## Start

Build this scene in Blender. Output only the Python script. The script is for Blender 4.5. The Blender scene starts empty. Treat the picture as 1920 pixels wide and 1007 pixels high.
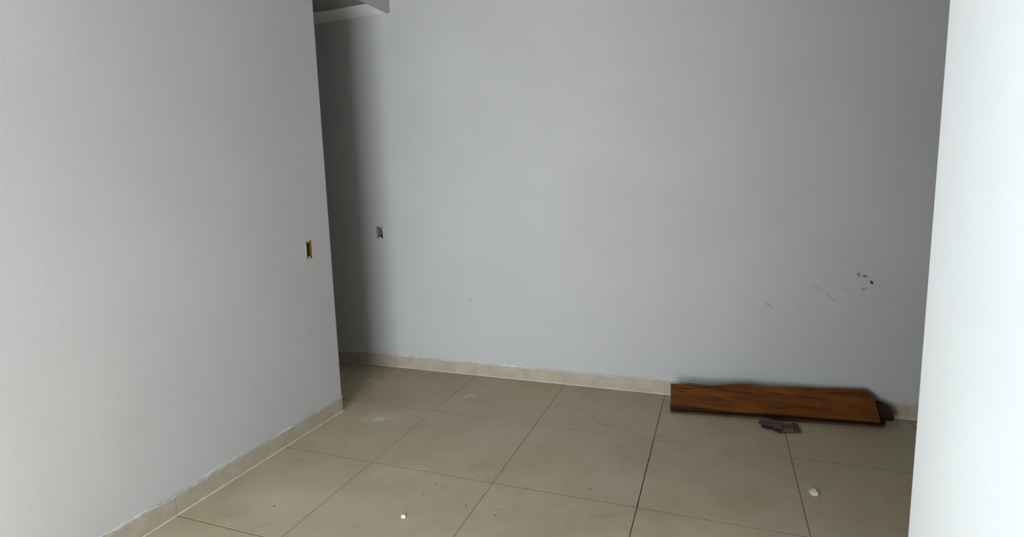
import bpy, bmesh, math, random
from mathutils import Vector, Matrix, noise
random.seed(7)
C = bpy.context.scene.collection
sc = bpy.context.scene

# ------------------------------------------------------------ camera
YB = 0.7473      # front of the back skirting
XL = 0.1284      # front of the left skirting
YE = -0.182      # far end of the left wall
XR = 5.2          # right end of the room behind the right wall
T = 0.75         # floor tile
cam_d = bpy.data.cameras.new('camera'); cam = bpy.data.objects.new('camera', cam_d); C.objects.link(cam)
cam_d.sensor_width = 36; cam_d.lens = 19.8969
cam_d.shift_x = 0.003539; cam_d.shift_y = -0.008864
cam_d.clip_start = 0.05
r = Vector((0.93742877, 0.34700694, -0.02852166)); u = Vector((-0.02290122, 0.14319152, 0.98943))
f = Vector((-0.34742314, 0.92686697, -0.14217874))
M = Matrix((r, u, -f)).transposed().to_4x4(); M.translation = Vector((2.591092, -3.332301, 1.594487))
cam.matrix_world = M
sc.camera = cam

# ------------------------------------------------------------ light
WIN_Y = -5.5; WX0, WX1, WZ0, WZ1 = 0.5, 2.6, 0.06, 2.15        # balcony door in the wall behind the camera
SX = -1.9; SY0, SY1 = -3.95, -2.42                                 # unseen side opening, added to light the right wall
w = bpy.data.worlds.new('world'); sc.world = w; w.use_nodes = True
bg = w.node_tree.nodes['Background']; bg.inputs[0].default_value = (0.80, 0.90, 1.0, 1); bg.inputs[1].default_value = 1.0
def window_light(name, sx, sy, loc, rz, power, col):
    ld = bpy.data.lights.new(name, 'AREA'); ld.shape = 'RECTANGLE'; ld.size = sx; ld.size_y = sy
    ld.energy = power; ld.color = col
    lo = bpy.data.objects.new(name, ld); C.objects.link(lo); lo.location = loc; lo.rotation_euler = (math.radians(90), 0, rz)
window_light('daylight_balcony', WX1-WX0, WZ1-WZ0, ((WX0+WX1)/2, WIN_Y-.16, (WZ0+WZ1)/2), 0, 285, (0.85, 0.935, 1.0))
window_light('fill_side', SY1-SY0, 1.5, (SX-.16, (SY0+SY1)/2, 1.65), math.radians(-90), 590, (0.80, 0.925, 1.0))  # added source, unseen, to brighten the right wall and its bounce
sc.view_settings.view_transform = 'Standard'; sc.view_settings.look = 'None'
sc.view_settings.gamma = 1; sc.view_settings.use_curve_mapping = False
sc.view_settings.exposure = 0.0

# ------------------------------------------------------------ helpers
def tag(o, label=None, cat=None, group=None, kind=None):
    if label: o['label'] = label
    if cat: o['category'] = cat
    if group: o['group'] = group
    if kind: o['kind'] = kind
    return o
def box(bm, a, b):
    x0, y0, z0 = a; x1, y1, z1 = b
    v = [bm.verts.new(p) for p in ((x0,y0,z0),(x1,y0,z0),(x1,y1,z0),(x0,y1,z0),(x0,y0,z1),(x1,y0,z1),(x1,y1,z1),(x0,y1,z1))]
    for q in ((0,3,2,1),(4,5,6,7),(0,1,5,4),(1,2,6,5),(2,3,7,6),(3,0,4,7)): bm.faces.new([v[i] for i in q])
    return v
def obj(name, bm, mat=None, parent=None, smooth=False, bevel=0):
    bmesh.ops.recalc_face_normals(bm, faces=bm.faces)
    me = bpy.data.meshes.new(name); bm.to_mesh(me); bm.free()
    if mat: me.materials.append(mat)
    if smooth:
        for p in me.polygons: p.use_smooth = True
    o = bpy.data.objects.new(name, me); C.objects.link(o)
    if parent: o.parent = parent
    if bevel:
        m = o.modifiers.new('bevel', 'BEVEL'); m.width = bevel; m.segments = 2; m.limit_method = 'ANGLE'
    return o
def boxes(name, lst, mat, parent=None, bevel=0):
    bm = bmesh.new()
    for a, b in lst: box(bm, a, b)
    return obj(name, bm, mat, parent, bevel=bevel)
def empty(name, loc):
    o = bpy.data.objects.new(name, None); C.objects.link(o); o.location = loc; o.empty_display_size = 0.05
    return o
def tube(bm, pts, rad, n=8):
    rings = []
    for i, p in enumerate(pts):
        a = Vector(pts[max(i-1, 0)]); b = Vector(pts[min(i+1, len(pts)-1)]); d = (b - a).normalized()
        s = d.cross(Vector((0.31, 0.2, 0.93))).normalized(); t = d.cross(s)
        rr = rad[i] if isinstance(rad, (list, tuple)) else rad
        rings.append([bm.verts.new(Vector(p) + s*rr*math.cos(k*math.tau/n) + t*rr*math.sin(k*math.tau/n)) for k in range(n)])
    for A, B in zip(rings, rings[1:]):
        for k in range(n): bm.faces.new((A[k], A[(k+1)%n], B[(k+1)%n], B[k]))
    bm.faces.new(rings[0]); bm.faces.new(rings[-1][::-1])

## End

- **DESCRIPTION OF THE TASK**: Your task is to reproduce exactly the lines from the start of the data above through the line containing "sc = bpy.context.scene", leaving every picture out.

- **SOLUTION TO THIS PROBLEM**:
Build this scene in Blender. Output only the Python script. The script is for Blender 4.5. The Blender scene starts empty. Treat the picture as 1920 pixels wide and 1007 pixels high.
import bpy, bmesh, math, random
from mathutils import Vector, Matrix, noise
random.seed(7)
C = bpy.context.scene.collection
sc = bpy.context.scene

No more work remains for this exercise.